MM: How do you get into a character’s head?

TR: (Pausing) It doesn’t matter, really, what gets me there. The thing is, I don’t want to isolate it or analyze it in any way, because then it’ll lose any kind of mystery to me. And I don’t like the whole method thing, really. I think that that’s over. I think a lot of young actors think they have to go live in a tin hut in the tundra to get in their character, and I think it’s bullshit. And I also don’t believe that they do it. I think it’s something they tell the press that they do, but I don’t buy it for a second. I can see why it still exists, though. A lot of actors want to do it because they see that DeNiro and Brando and Pacino and those guys still work like that, or I believe that they do. But I’m a a big fan of just inventing your own method. I tried not to read any books about acting, because I don’t really want to know how it works. I don’t really want to get involved in that.

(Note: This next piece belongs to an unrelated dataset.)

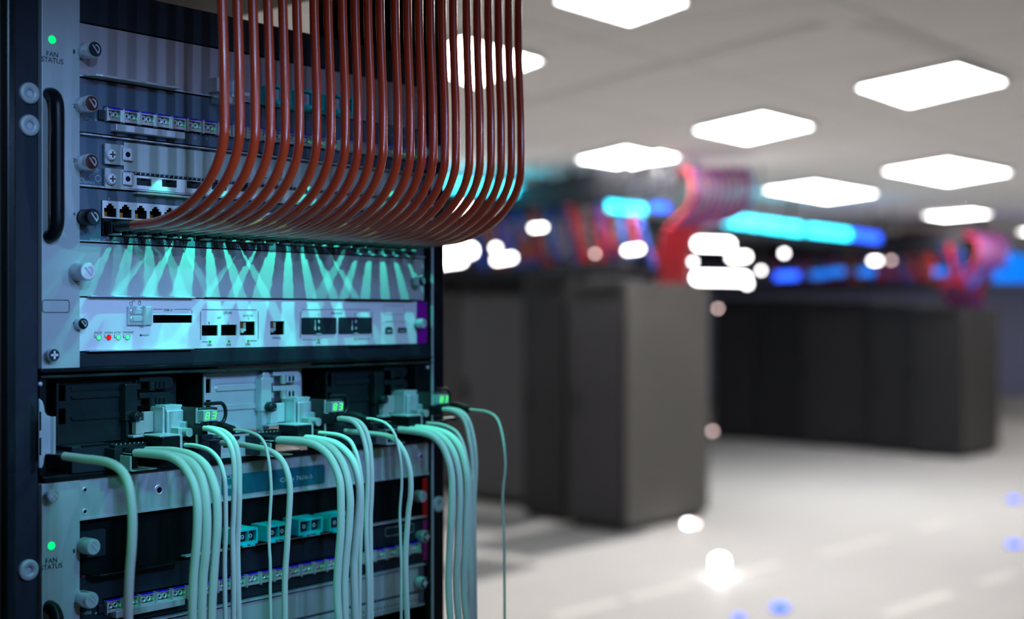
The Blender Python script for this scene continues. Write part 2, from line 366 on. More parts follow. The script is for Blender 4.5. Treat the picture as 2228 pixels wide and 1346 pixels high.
# overhead trays, as rails and rungs between two world points
def P3(px, py, D): return Vector((gx(px, D), D, HC+(HY-py)/F*D))
def beam(m, a, b, w, h):
    a, b = Vector(a), Vector(b); d = (b-a).normalized(); s = Vector((d.y, -d.x, 0)).normalized()*w/2; up = Vector((0, 0, h/2))
    c = [a-s-up, a+s-up, a+s+up, a-s+up, b-s-up, b+s-up, b+s+up, b-s+up]
    return m.add([tuple(p) for p in c], [(0,1,2,3),(4,7,6,5),(0,4,5,1),(1,5,6,2),(2,6,7,3),(3,7,4,0)])
def tray(a, b, wid, h, label, rungs=14):
    a, b = Vector(a), Vector(b); d = (b-a).normalized(); s = Vector((-d.y, d.x, 0)).normalized()*wid
    t = thing('cable_tray', label, 'cable tray', tuple(a), rack=False)
    part('rail', beam(M(), a, b, .03, h), 'tray', t); part('rail', beam(M(), a+s, b+s, .03, h), 'tray', t)
    m = M()
    for i in range(rungs+1):
        p = a.lerp(b, i/rungs); beam(m, p-Vector((0, 0, h*.3)), p+s-Vector((0, 0, h*.3)), .04, .03)
    part('rungs', m, 'tray', t)
    return t
T1a, T1b = P3(1470, 392, 10.4), P3(880, 500, 14.6)
tray(T1a, T1b, .45, .20, 'black overhead cable tray above the near cabinet row')
T1c, T1d = P3(1440, 585, 10.6), P3(880, 610, 14.6)
tray(T1c, T1d, .4, .10, 'lower black cable tray strung with leads above the near cabinets')
T2a, T2b = P3(2150, 528, 16.6), P3(1560, 556, 20.5)
tray(T2a, T2b, .5, .26, 'black overhead cable tray above the far cabinet row')
T2c, T2d = P3(2100, 622, 16.6), P3(1600, 628, 20.5)
tray(T2c, T2d, .5, .10, 'lower black cable tray just over the far cabinets')
T3a, T3b = P3(700, 400, 11.5), P3(1920, 540, 15.5)
tray(T3a, T3b, .4, .08, 'cross tray carrying the cyan light strips')
def strip(x0, y0, x1, y1, D0, D1, th, mt, label, group='glowing strips on the overhead trays'):
    single('light_strip', beam(M(), P3(x0, y0, D0), P3(x1, y1, D1), .05, th), mt, tuple(P3(x0, y0, D0)), label, 'light strip', group, rack=False)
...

MM: It’s like Olivier said—

TR: Oh, to Hoffman? Yeah.

MM: Just act!

TR: He was in a pretty powerful position to be saying stuff like that, though. And also, the other side of that, is do whatever it takes. For some people that works. So you can’t deny them that.

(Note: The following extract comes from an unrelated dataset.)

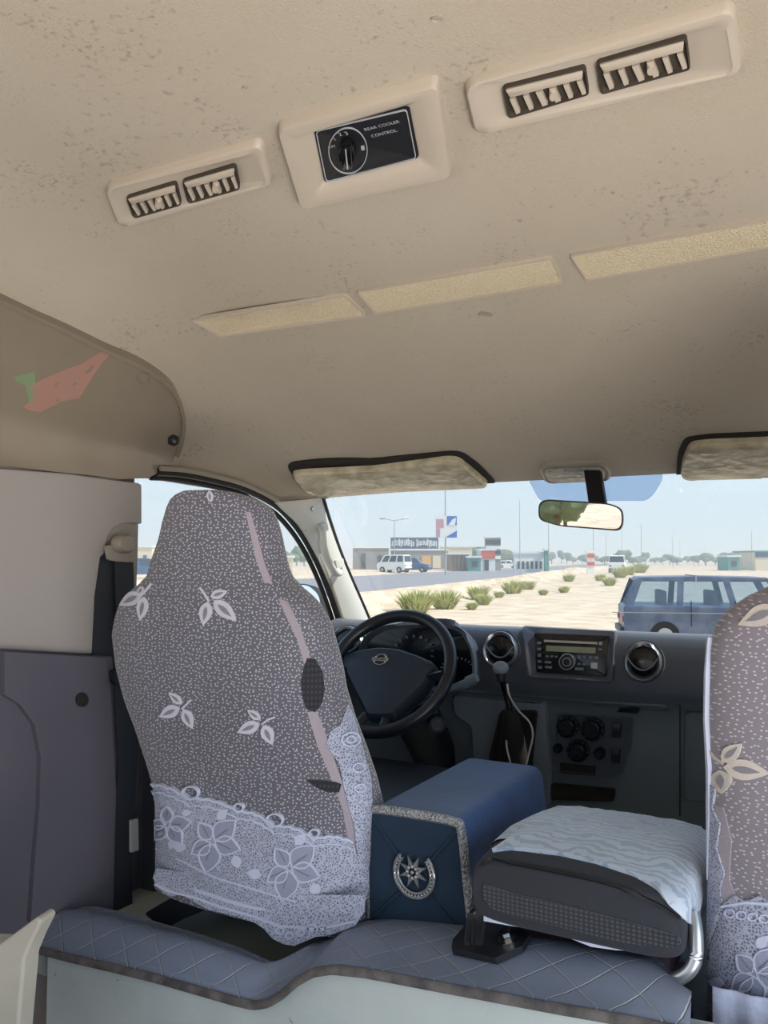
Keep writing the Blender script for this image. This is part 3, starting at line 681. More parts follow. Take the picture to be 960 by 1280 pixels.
hv = rp([(697, 890), (792, 897), (790, 930), (780, 966), (772, 970), (693, 962)], 5, 3)
mb = MB(); mb.stack(dash_p, [(sc(hv, 1.02), -.004), (hv, .008), (sc(hv, .985), .010), (sc(hv, .97), .009)]); hvp = part('climate_panel', mb, MT['dash'], dash)
for (x, y, r) in ((711, 907, 13), (742, 910, 14), (724, 937, 13), (699, 934, 5.5), (751, 940, 7)):
    mb = MB(); e_ = lambda k: ell(x, y, r*k, r*k, n=24)
    mb.stack(dash_p, [(e_(1.12), .009), (e_(1.08), .013), (e_(.98), .013), (e_(.96), .010), (e_(.8), .010), (e_(.74), .024), (e_(.62), .027)])
    if r > 10:
        a = .6 if x == 711 else -.9
        mb.ribbon(dash_p, [(x-r*.55*math.cos(a), y-r*.55*math.sin(a)), (x+r*.55*math.cos(a), y+r*.55*math.sin(a))], 4.5, .034)
        for k in range(9):
            b = 2.4+4.6*k/8; mb.ribbon(dash_p, [(x+r*.9*math.cos(b), y+r*.9*math.sin(b)), (x+r*1.02*math.cos(b), y+r*1.02*math.sin(b))], .9, .0145, m=1)
    part('climate_knob' if r > 10 else 'small_knob', mb, [MT['black'], MT['dashpanel']], hvp)
for (x, y) in ((772, 911), (771, 943)):
    mb = MB(); s_ = [(x-5, y-9), (x+6, y-8), (x+5, y+9), (x-5, y+9)]; mb.stack(dash_p, [(s_, .008), (s_, .014), (sc(s_, .85), .0155)]); part('rocker_switch', mb, MT['black'], hvp)
mb = MB(); s_ = [(702, 952), (746, 956), (745, 968), (702, 964)]; mb.stack(dash_p, [(s_, .008), (s_, .012), (sc(s_, .96, .8), .009)]); part('slot', mb, MT['dark'], hvp)
# vertical seam & glovebox outline on the right
mb = MB(); mb.ribbon(dash_p, [(850, 880), (850, 1020)], 1.6, .0015); part('panel_seam', mb, MT['dark'], dash)
mb = MB(); g = rp([(856, 888), (1000, 892), (1000, 1000), (856, 1000)], 8, 3); mb.stack(dash_p, [(g, 0), (sc(g, .99), .006), (sc(g, .97), .007)]); part('glovebox_lid', mb, MT['dashlow'], dash)
mb = MB(); g = rp([(690, 978), (770, 985), (768, 1000), (690, 998)], 4, 3); mb.stack(dash_p, [(g, 0), (g, .01), (sc(g, .9, .7), .006)]); part('lower_tray', mb, MT['dark'], dash)

# steering wheel
WC = onY(485, 839, 1.78); th = math.radians(37)
wx = Vector((1, 0, 0)); wn = Vector((0, -math.cos(th), math.sin(th))); wy = wn.cross(wx)*1
if wy.z < 0: wy = -wy
sw = thing('steering_wheel', 'black three-spoke steering wheel with round chrome emblem', 'steering wheel', WC-wn*.1)
R_ = .160
def wp(a, b, c=0): return WC+wx*a+wy*b+wn*c
mb = MB(); mb.tube([wp(R_*math.cos(2*PI*k/64), R_*math.sin(2*PI*k/64)) for k in range(64)], .0155, 14, closed=True); part('rim', mb, MT['wheel'], sw)
wpl = plane_proj(WC-wn*.02, wn)
hb = rp([(428, 822), (450, 816), (475, 812), (500, 814), (530, 824), (549, 834), (540, 852), (520, 873), (500, 893), (498, 902), (462, 903), (458, 893), (442, 862), (430, 838)], 7, 4)
mb = MB(); mb.stack(wpl, [(sc(hb, .8), -.05), (sc(hb, 1.0), -.01), (sc(hb, .985), .012), (sc(hb, .9), .022), (sc(hb, .5), .027)]); part('hub', mb, MT['hub'], sw)
for a, w_ in ((0.02, .020), (PI-.02, .020), (-PI/2-.25, .014), (-PI/2+.25, .014)):
    mb = MB(); mb.tube([wp(.05*math.cos(a), .05*math.sin(a), -.025), wp(.11*math.cos(a), .11*math.sin(a), -.018), wp((R_-.006)*math.cos(a), (R_-.006)*math.sin(a), 0)], lambda t, w_=w_: (w_, .009), 12); part('spoke', mb, MT['wheel'], sw)
ep, exd, eyd = WC-wn*.02, None, None
pc = wpl(481, 832)[0]; c3 = pc+wn*.0275
mb = MB(); mb.tube([c3+wx*.0165*math.cos(2*PI*k/32)+wy*.0145*math.sin(2*PI*k/32) for k in range(32)], .0026, 8, closed=True)
mb.box(c3+wn*.001, (.046, .004, .0095), rot=Matrix((wx, -wn, wy)).transposed())
em = part('emblem', mb, MT['chrome'], sw)
mb = MB(); mb.text('NISSAN', c3+wn*.0036, wx, wy, .0095); part('lettering', mb, MT['black'], em)
mb = MB(); mb.tube([WC-wn*.02, WC-wn*.1, WC-wn*.24], lambda t: .045, 18); mb.tube([WC-wn*.14, WC-wn*.35+Vector((0, .0, -.06))], .06, 18)
part('column_cover', mb, MT['black'], sw)
ig = onY(547, 906, 1.86); mb = MB(); mb.tube([ig+Vector((-.02, .04, 0)), ig], .02, 16); mb.tube([ig, ig+Vector((0, -.006, 0))], .014, 16, m=1); part('ignition_lock', mb, [MT['black'], MT['silver']], sw)
q0 = onY(560, 862, 1.84); q1 = onY(592, 848, 1.84)
mb = MB(); mb.tube([q0+(q0-q1)*1.2, q0, q1], .007, 10); mb.tube([q0.lerp(q1, .75), q1+(q1-q0)*.12], .011, 12); part('wiper_stalk', mb, MT['dashpanel'], sw)

# gear lever with white charging cord
gl = thing('gear_lever', 'tall black gear lever with a blue-grey knob beside the steering wheel', 'gear lever', onY(640, 945, 1.9))
pth = [onY(626, 842, 1.80), onY(631, 862, 1.81), onY(637, 885, 1.84), onY(640, 915, 1.88), onY(642, 960, 1.96)]
mb = MB(); mb.tube(smooth_path(pth[:3], 5), .0075, 12); part('shaft', mb, MT['blackgloss'], gl)
mb = MB(); mb.tube(smooth_path(pth[2:], 4), lambda t: .011+.03*t, 14); part('gaiter', mb, MT['dark'], gl)
kc = onY(626, 835, 1.80); mb = MB(); mb.sphere(kc, .0185, sq=(1, 1, .85)); mb.tube([kc-Vector((0, 0, .03)), kc], lambda t: .010+.004*t, 12, m=1); part('knob', mb, [MT['dashpanel'], MT['black']], gl)
mb = MB(); MT['white'] = M('white_cable', srgb(190, 180, 176), .5)
mb.tube(smooth_path([onY(634, 855, 1.795), onY(637, 870, 1.80), onY(648, 888, 1.84), onY(662, 903, 1.86), onY(666, 920, 1.86), onY(661, 942, 1.86), onY(657, 958, 1.86), onY(650, 972, 1.86), onY(642, 965, 1.86), onY(636, 946, 1.86), onY(633, 930, 1.86), onY(634, 912, 1.87)], 6), .0022, 8)
single('charging_cable', mb, MT['white'], 'thin pale charging cable looped down from the gear lever', 'cable')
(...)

MM: Whose work do you admire?

TR: Actors: Charles Laughton, Cary Grant, what DeNiro used to do, Harvey Keitel, Chris Walken, Meryl Streep, Jessica Lange, Bette Davis, Joan Crawford. Directors: Kubrick, Fellini, Passolini, early Scorsese, Ken Loach, Mike Leigh, earlier Robert Altman. DeNiro and Scorsese’s early ’70s stuff was extraordinary. And those were studio films, too. Age of Innocence, though, just doesn’t appeal. I have that whole Merchant-Ivory stuff back in England; I don’t really need to see it from him. This is terrible because I’d love to work with him, but I don’t think that anything of his has equalled Raging Bull. I don’t know where he’s gone. I thought Goodfellows had real promise, you know? But I thought the central character was really weak, to be honest. It had a little from back then, but it was taking it to a different place, and I didn’t really like it very much.